A imagem é a de um homem a pedalar junto ao rio. Não há neve. Em vez dela, há tons de rosa ou vermelho das flores, dependendo se é Primavera ou Outono. O rio quase sem neblina, as árvores a dar a ilusão de mata cerrada, não fosse o permanente rodar dos carros numa dormência mecânica imparável. Na imagem, agora o pedalar percorre uma recta a subir ou descer Riverside Park. Meia hora a subir e outra a descer os mais de seis quilómetros que separam a rua 72 da 158, junto ao rio Hudson. Seria assim, alguém a pedalar numa bicicleta, não fosse o branco e o preto a desmentir quem diz que nada é a preto e branco, e o simples andar de bicicleta transformar-se numa experiência impossível.
Naquela tarde em Upper West Side, junto ao rio, é mesmo quase tudo branco.
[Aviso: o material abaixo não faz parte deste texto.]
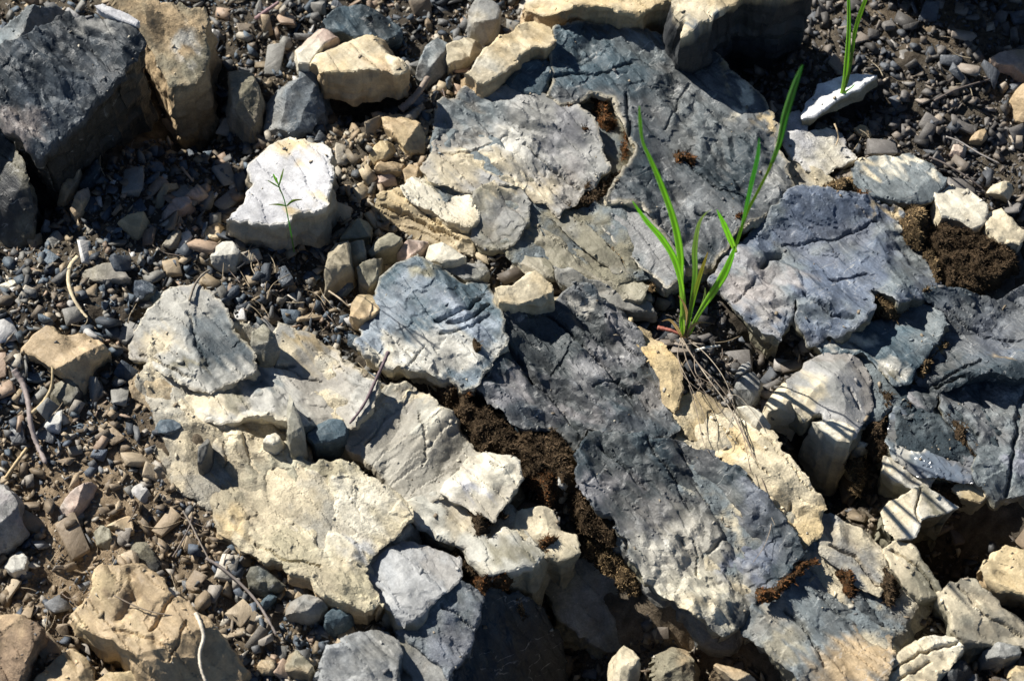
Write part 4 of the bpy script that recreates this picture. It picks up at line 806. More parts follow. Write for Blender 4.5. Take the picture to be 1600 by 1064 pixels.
moss('small brown moss pocket at the right foot of the bright cream lump', [(774,792),(784,784),(796,790),(792,804),(780,806)], h=.036, mound=.003, c1=DB)
moss('brown moss in the notch between the jagged slab and the yellowish slab', [(702,840),(716,834),(734,862),(748,880),(740,890),(720,880),(706,866)], h=.018, mound=.006, c1=DB)
moss('orange brown moss patch above the shaded blue grey slab at the bottom', [(732,902),(744,890),(766,886),(782,892),(796,888),(806,898),(790,908),(768,914),(742,916)], h=.028, mound=.004, c1=RB)
moss('rusty moss clump in the shaded bottom hollow', [(790,918),(802,912),(812,930),(826,948),(822,962),(806,964),(796,944)], h=-.002, mound=.004, c1=TB)
moss('reddish moss between the small cream fragments right of the bright lump', [(846,832),(858,828),(872,836),(868,848),(856,856),(846,848)], h=.032, mound=.003, c1=RB)
moss('brown moss running up between the cream fragments and the dark rugged slab', [(836,716),(858,722),(884,744),(870,760),(862,790),(848,792),(840,760),(828,738)], h=.024, mound=.005, c1=RB)
moss('olive brown moss bank left of the dark rugged slab, partly in sun', [(906,830),(930,838),(960,850),(985,872),(1008,912),(996,930),(972,918),(944,890),(916,862),(902,846)], h=-.008, mound=.008, c1=TB)
moss('largest dark brown mossy hollow at the right, under the cream blocks', [(1446,352),(1478,344),(1500,354),(1540,360),(1580,382),(1594,410),(1570,436),(1540,458),(1504,456),(1470,452),(1466,430),(1460,404),(1450,388)], h=.022, mound=.007, c1=DB, dens=1.1)
moss('golden brown moss block at the back right corner of the large blue slab', [(1412,322),(1424,316),(1446,324),(1450,350),(1446,372),(1440,386),(1420,378),(1412,360)], h=.030, mound=.006, c1=TB)
moss('yellowish brown moss wedge pointing down from the large blue slab', [(1354,458),(1366,450),(1382,448),(1396,462),(1402,478),(1408,490),(1390,494),(1372,488),(1362,480)], h=.032, mound=.005, c1=TB)
moss('brown moss seam right of the yellowish moss wedge', [(1408,476),(1420,464),(1442,452),(1462,436),(1470,446),(1450,460),(1428,470),(1414,482)], h=.030, mound=.005, c1=TB)
moss('brown moss seam left of the yellowish moss wedge, along the dark blue wedge slab', [(1272,536),(1284,522),(1306,520),(1330,520),(1356,502),(1370,494),(1378,500),(1352,510),(1320,530),(1296,536),(1278,544)], h=.026, mound=.004, c1=TB)
moss('brown moss behind the large blue slab near the cream curved slab', [(1280,290),(1296,280),(1312,272),(1330,276),(1332,296),(1326,308),(1300,304),(1284,300)], h=.032, mound=.005, c1=TB)
moss('orange moss strip behind the large blue slab, right of the cream curved slab', [(1330,300),(1348,294),(1366,296),(1362,306),(1340,312)], h=.032, mound=.003, c1=RB)
moss('rust brown moss streak on the upper dark slab, tallest of its moss spots', [(924,138),(936,134),(948,150),(956,170),(960,196),(952,202),(940,188),(930,166)], h=.032, mound=.004, c1=RB)
moss('small rust moss spot left of the tallest rust streak', [(872,158),(884,154),(898,160),(904,172),(892,180),(878,172)], h=.034, mound=.003, c1=RB)
moss('round rust brown moss spot below the tallest rust streak', [(892,196),(904,190),(918,194),(930,204),(922,218),(904,220),(892,210)], h=.034, mound=.004, c1=RB)
moss('thin rust moss line hanging down beside the dark mossy channel', [(974,180),(984,182),(986,210),(982,236),(972,246),(966,232),(974,212)], h=.030, mound=.003, c1=RB)
moss('small reddish moss spot on the upper dark slab, behind the long blade', [(1048,236),(1060,230),(1080,234),(1088,240),(1080,250),(1060,250)], h=.034, mound=.002, c1=RB)
moss('small dark moss spot near the lower right edge of the upper dark slab', [(1146,338),(1158,330),(1164,342),(1158,354),(1148,350)], h=.031, mound=.002, c1=RB)
moss('dark moss in the upper part of the diagonal cleft left of the grass blades', [(906,282),(938,262),(962,262),(984,262),(980,284),(952,306),(934,320),(914,330),(886,334),(876,330),(890,306)], h=.012, mound=.005, c1=(.08,.055,.035))
moss('brown moss strip along the lower edge of the diagonal cleft', [(880,336),(900,340),(940,362),(968,392),(1000,424),(1030,440),(1020,450),(985,430),(955,405),(920,368),(890,348)], h=.014, mound=.005, c1=TB)
moss('brown red moss strip filling the cleft under the dark rugged slab', [(1176,926),(1182,916),(1204,912),(1226,898),(1246,878),(1262,866),(1276,862),(1282,870),(1262,886),(1244,902),(1220,920),(1196,936),(1182,938)], h=.033, mound=.005, c1=RB)
moss('dark moss strip at the corner of the bottom right dark slab', [(1302,884),(1314,880),(1334,894),(1346,912),(1344,932),(1330,926),(1314,908)], h=.024, mound=.004, c1=RB)
moss('brown moss wedged between the two cream slabs near the bottom right', [(1376,880),(1386,876),(1398,890),(1412,912),(1408,930),(1392,936),(1378,928),(1372,910)], h=.020, mound=.005, c1=DB)
moss('dark brown moss column between the domed slab and the glossy slab', [(1364,604),(1380,606),(1396,612),(1404,630),(1398,648),(1388,672),(1392,700),(1380,712),(1360,700),(1346,672),(1360,650),(1366,626)], h=.018, mound=.007, c1=DB)
moss('orange brown moss dangling in the dark hollow under the domed slab', [(1326,712),(1344,704),(1362,712),(1358,730),(1352,752),(1346,770),(1334,762),(1328,740)], h=.002, mound=.006, c1=TB)
moss('orange seam of moss between the two dark slabs at the right', [(1438,574),(1450,560),(1462,546),(1474,532),(1480,522),(1484,530),(1472,546),(1458,564),(1444,584),(1436,586)], h=.032, mound=.002, c1=TB)
moss('brown moss around the notch left of the dark right border slab', [(1404,606),(1420,596),(1438,588),(1432,600),(1424,616),(1432,640),(1420,644),(1410,628)], h=.024, mound=.005, c1=DB)
moss('rusty moss seam at the lower right border, right of the glossy slab', [(1480,632),(1492,640),(1516,668),(1534,700),(1524,716),(1500,706),(1484,676),(1470,650)], h=.020, mound=.005, c1=DB)
moss('dark brown moss heap under the broad dark slab by the right border bottom', [(1440,752),(1466,750),(1500,750),(1536,772),(1500,790),(1468,776),(1444,764)], h=.014, mound=.006, c1=DB)
moss('brown moss rim along the back edge of the chalky white rubble', [(1180,150),(1192,156),(1206,176),(1222,196),(1230,226),(1232,248),(1222,246),(1214,222),(1212,204),(1196,180),(1182,164)], h=.016, mound=.005, c1=DB)
moss('brown moss strip right of the large blue slab edge, above the cracked slab', [(1444,388),(1456,388),(1466,404),(1472,430),(1466,436),(1456,424),(1452,404)], h=.032, mound=.004, c1=TB)
moss('mossy crust in the hollow between the pit and the streaked block', [(690,590),(712,596),(726,604),(716,620),(704,640),(690,626),(676,606)], h=.018, mound=.005, c1=DB)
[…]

Só umas pinceladas de preto e cinzento dos ramos das árvores a desmontar a ideia de um denso bosque. Nem uma folha. E a neblina a tirar a cor ao Hudson sem deixar ver como anda a outra margem. Tudo a perto e branco, excepto os cinzentos e depois quase todas as cores nos gorros dos que não temeram a tempestade e deslizam em trenós mais ou menos improvisados.
É sábado de um Janeiro gelado. As temperaturas negativas andam a bater recordes — quem pode, hiberna. O que vemos, afinal, é um homem num café com neve em fundo, uma chávena na mesa e as mãos a acompanhar um discurso sobre o que é alguém poder sentir-se de vários sítios. “Cresci no Porto, vivi em Lisboa, passei por Milão, estive três anos em Inglaterra, agora estou aqui. Não posso dizer que sou de nenhuma dessas cidades, mas quando saio de uma delas sinto que não volto o mesmo”, diz Pedro Gadanho, português, há dois anos a viver em Nova Iorque como curador de arquitectura contemporânea no Museu de Arte Contemporânea de Nova Iorque (MoMA), como se houvesse uma apropriação quando se está num lugar mais do que na circunstância de turista ou viajante. É preciso haver algo de sedentário nessa condição nómada.
É hora do lanche. A paragem é famosa, mas está a salvo de roteiros turísticos, apesar de os media do mundo não a ignorarem. Na sinalética dos espaços, o Café Lalo aparece como um lugar de sobremesas (29 receitas de cheese cake) e um cappucino capaz de desafiar a concorrência mais exigente. Onde se vai para ver e ser visto ou apenas ser mais um anónimo entre novaiorquinos de todas as idades. Tudo isso é redutor. Há quem leia, quem escreva, os que bebem café, mas sobretudo os que conversam com a tal sobremesa à frente. É um café para quem gosta de cafés, que começou a ganhar identidade com os clientes que ali paravam antes e depois dos espectáculos, dos cinemas. Ganhou culto. Cruzavam-se artistas e espectadores. “Nunca aqui estive”, diz Pedro Gadanho, antes de entrar, em frente da fachada iluminada de uma town-house como tantas naquele bairro, mesmo na rua onde mora. Naquela tarde de 14 graus negativos, parece o abrigo perfeito.
No interior, o ruído assemelha-se ao de um café latino. Fala-se alto e o Inverno vê-se das janelas, vidros altos, decoração de madeira a lembrar a Europa; Paris em Nova Iorque em cenário de filme. É cinematográfico. Norah Ephron, por exemplo, não resistiu ao charme do Lalo e sentou Meg Ryan e Tom Hanks numa das mesas de mármore, no filme You’ve Got Mail, de 1998. “O cinema parece estar sempre a dar-me sinais nesta cidade”, sorri. Fala de Woody Allen, claro, com paragens obrigatórias no Lincoln Center, umas ruas abaixo, a apontar agora para Manhattan, o filme de 1979, ou o Museu de História Natural, numa das fronteiras do Central Park.